The content originally appeared on: Jamaica News Loop News

Public commentator, Professor Donna Hope of The University of the West Indies (UWI), says, although the Jamaica Labour Party (JLP) was leading in the parish count after Monday’s local government election and had declared victory, it’s the People’s National Party (PNP) that would have come out of the poll with the momentum.

Hope, a professor of culture, gender and society at The UWI’s Mona campus, noted that the polls were trending against the JLP before the election and are still trending in that direction “after the people delivered the most important poll” at the ballot box.

She took this position Tuesday, pointing out that the PNP had built up a sizeable lead in the popular vote, which could give it control of the prized Kingston and St Andrew Municipal Corporation (KSAMC), which ended in a 20-20 tie after Monday night’s preliminary count.

The popular vote count showed the PNP ahead with just over 300,000 to 282,000 for the JLP. The PNP, which won 98 electoral divisions in 2016 to the 130 won by the JLP, had won 102 to the JLP’s 95 as of Monday night, with up to 30 that were yet to be counted.

Hope told Loop News that if Monday’s exercise were a general election, the JLP would have lost 30 per cent of the 49 parliamentary seats it currently holds.

“The PNP has gotten a very uplifting mandate. They’re rising high, they know that they are in the upswing, and the JLP has been given a strong signal that they need to do some work and they also need to make up some of the ground they have lost from issues such as the salary increases that they granted”.

Hope cited that teachers voted on Monday against the massive salary increases that the government gave itself and against the challenges they faced while being given an increase of roughly 20 per cent, while increases for cabinet ministers and members of parliament were as high as 250 per cent.

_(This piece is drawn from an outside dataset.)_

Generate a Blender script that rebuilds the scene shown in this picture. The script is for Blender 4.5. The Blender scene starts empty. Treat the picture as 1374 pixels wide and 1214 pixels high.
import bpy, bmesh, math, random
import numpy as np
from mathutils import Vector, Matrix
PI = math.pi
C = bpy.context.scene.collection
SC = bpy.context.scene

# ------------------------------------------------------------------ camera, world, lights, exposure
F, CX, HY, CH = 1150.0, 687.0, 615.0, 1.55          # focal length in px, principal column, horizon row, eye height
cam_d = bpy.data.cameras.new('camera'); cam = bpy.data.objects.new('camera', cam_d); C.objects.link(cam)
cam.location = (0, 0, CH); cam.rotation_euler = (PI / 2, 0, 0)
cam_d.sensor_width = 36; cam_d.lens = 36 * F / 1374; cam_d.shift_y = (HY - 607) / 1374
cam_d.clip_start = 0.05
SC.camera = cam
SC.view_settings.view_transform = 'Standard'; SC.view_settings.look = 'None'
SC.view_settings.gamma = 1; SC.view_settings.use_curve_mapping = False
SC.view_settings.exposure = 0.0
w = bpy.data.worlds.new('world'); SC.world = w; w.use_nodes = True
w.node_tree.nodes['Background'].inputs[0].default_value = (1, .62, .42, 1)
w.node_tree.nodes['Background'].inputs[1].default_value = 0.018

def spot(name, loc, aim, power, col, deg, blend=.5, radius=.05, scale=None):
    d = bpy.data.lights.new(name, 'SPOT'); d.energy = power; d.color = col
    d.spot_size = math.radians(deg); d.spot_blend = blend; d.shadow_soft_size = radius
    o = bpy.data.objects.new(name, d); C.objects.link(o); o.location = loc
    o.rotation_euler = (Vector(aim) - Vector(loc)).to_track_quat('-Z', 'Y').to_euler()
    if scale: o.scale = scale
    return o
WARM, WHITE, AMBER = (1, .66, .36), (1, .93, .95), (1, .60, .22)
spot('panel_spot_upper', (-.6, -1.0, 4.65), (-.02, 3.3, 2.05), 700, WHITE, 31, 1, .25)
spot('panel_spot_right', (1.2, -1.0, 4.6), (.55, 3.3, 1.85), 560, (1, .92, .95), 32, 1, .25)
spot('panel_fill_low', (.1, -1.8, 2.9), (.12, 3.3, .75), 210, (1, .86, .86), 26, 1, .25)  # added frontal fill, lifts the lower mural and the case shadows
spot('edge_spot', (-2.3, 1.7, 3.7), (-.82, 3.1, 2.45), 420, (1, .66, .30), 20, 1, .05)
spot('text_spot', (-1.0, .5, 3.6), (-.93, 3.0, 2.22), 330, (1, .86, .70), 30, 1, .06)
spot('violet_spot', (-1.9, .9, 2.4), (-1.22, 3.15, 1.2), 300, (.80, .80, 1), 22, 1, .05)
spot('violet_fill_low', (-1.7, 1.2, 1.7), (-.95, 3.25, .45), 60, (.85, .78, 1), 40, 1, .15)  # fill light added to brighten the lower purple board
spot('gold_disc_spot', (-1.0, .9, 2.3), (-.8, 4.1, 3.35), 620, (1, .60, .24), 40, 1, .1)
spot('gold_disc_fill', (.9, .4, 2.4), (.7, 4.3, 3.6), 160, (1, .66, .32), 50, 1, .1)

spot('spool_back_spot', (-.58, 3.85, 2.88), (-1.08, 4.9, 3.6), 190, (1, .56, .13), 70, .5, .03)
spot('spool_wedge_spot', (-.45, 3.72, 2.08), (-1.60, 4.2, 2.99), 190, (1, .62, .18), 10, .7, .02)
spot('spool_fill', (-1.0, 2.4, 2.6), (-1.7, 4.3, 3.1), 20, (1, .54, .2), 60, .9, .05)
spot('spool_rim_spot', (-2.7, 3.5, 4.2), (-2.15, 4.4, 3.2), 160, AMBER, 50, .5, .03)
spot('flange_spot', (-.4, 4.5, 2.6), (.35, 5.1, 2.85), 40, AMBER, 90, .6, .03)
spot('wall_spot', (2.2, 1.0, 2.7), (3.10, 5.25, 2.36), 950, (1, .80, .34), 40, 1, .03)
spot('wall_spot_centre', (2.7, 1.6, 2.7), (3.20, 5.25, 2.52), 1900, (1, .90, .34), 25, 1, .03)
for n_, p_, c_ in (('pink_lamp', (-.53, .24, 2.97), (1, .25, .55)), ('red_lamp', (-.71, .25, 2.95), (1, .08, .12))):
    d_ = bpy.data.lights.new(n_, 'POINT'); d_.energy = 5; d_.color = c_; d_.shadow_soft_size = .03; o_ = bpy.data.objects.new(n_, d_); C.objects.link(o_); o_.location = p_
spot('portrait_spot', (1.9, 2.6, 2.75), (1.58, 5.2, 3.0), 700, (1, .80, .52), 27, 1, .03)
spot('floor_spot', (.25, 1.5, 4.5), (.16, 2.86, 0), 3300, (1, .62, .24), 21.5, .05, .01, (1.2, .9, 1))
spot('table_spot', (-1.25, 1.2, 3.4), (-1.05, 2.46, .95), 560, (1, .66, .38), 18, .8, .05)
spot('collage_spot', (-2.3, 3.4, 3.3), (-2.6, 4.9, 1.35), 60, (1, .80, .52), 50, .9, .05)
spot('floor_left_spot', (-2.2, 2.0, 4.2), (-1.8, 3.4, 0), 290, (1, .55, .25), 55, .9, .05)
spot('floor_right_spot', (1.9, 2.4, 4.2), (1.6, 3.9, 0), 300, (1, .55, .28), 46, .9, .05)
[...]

The public commentator said some public sector workers who felt they were short-changed also voted against the government.

“People also voted for personal reasons,” she added.

Professor Donna Hope

The professor argued that although it was the local poll, people were not necessarily only voting for better roads and improved water supply.

“People were voting more macro in nature; we’re talking about macro political activities. People were voting against things and for things,” she said. 

Hope pointed out that election took on a flavour akin to a presidential election in the United States.

“That’s why the popular vote came out in favour of the PNP; people were responding, in a lot of ways, to some of the issues that they see around them.

“For example, where I am [in the Trafalgar Division], people are responding to the ‘concretisation’ of Kingston and St Andrew, a lot of people are very angry about it. People are upset about the encroachment into their personal space, and those people went out and voted against the Jamaica Labour Party for that reason – older people, more established people,” said Hope.

She said the PNP did well in the Corporate Area, because its candidates were on the ground.

“They did a lot of work on the ground; and they campaigned in specific areas more explicitly than in others”.

Said Hope: “I think the PNP had a specific agenda, and I believe the JLP’s machinery on the ground was not as impressive because they were focusing on being in government and not being inside of the divisions as they should”.

A combo image of JLP President Andrew Holness (left) and PNP President Mark Golding

She argued that regardless of how many municipal corporations are won by either party, the PNP was the happier of the two coming out of the election. She said this was evident in the celebratory mood at the PNP’s Old Hope Road headquarters compared to the subdued atmosphere at the JLP’s Belmont Road headquarters on Monday night.

“The People’s National Party knows they’re on the upswing, they’ve seen it, they’ve sensed it, and the JLP knows that it has a lot of work to do between now and the next election,” the UWI professor said.

She also said the PNP winning more electoral divisions than it did in the 2016 election and being competitive in JLP areas, showed them “clawing back themselves into a position of strength”.

As to Golding’s future as leader of the PNP, Hope said “it’s very settled. I don’t think anyone is going to have any questions about that going forward, regardless of what the final count says, because it cannot be that it is going to be seen as an issue anymore because the voters on the ground ‘presidentialise’ or ‘prime ministerise’ the local election. “They were voting in the direction of the party and not in the direction of the councillors”.

At the end of the preliminary count, the JLP was on course to winning the 17th Local Government Election with Electoral Office of Jamaica data showing them winning or leading in seven municipal corporations to the PNP’s four.

The PNP was also on course to win the Portmore Municipal Corporation and return Leon Thomas as mayor.

The final count got under way on Tuesday.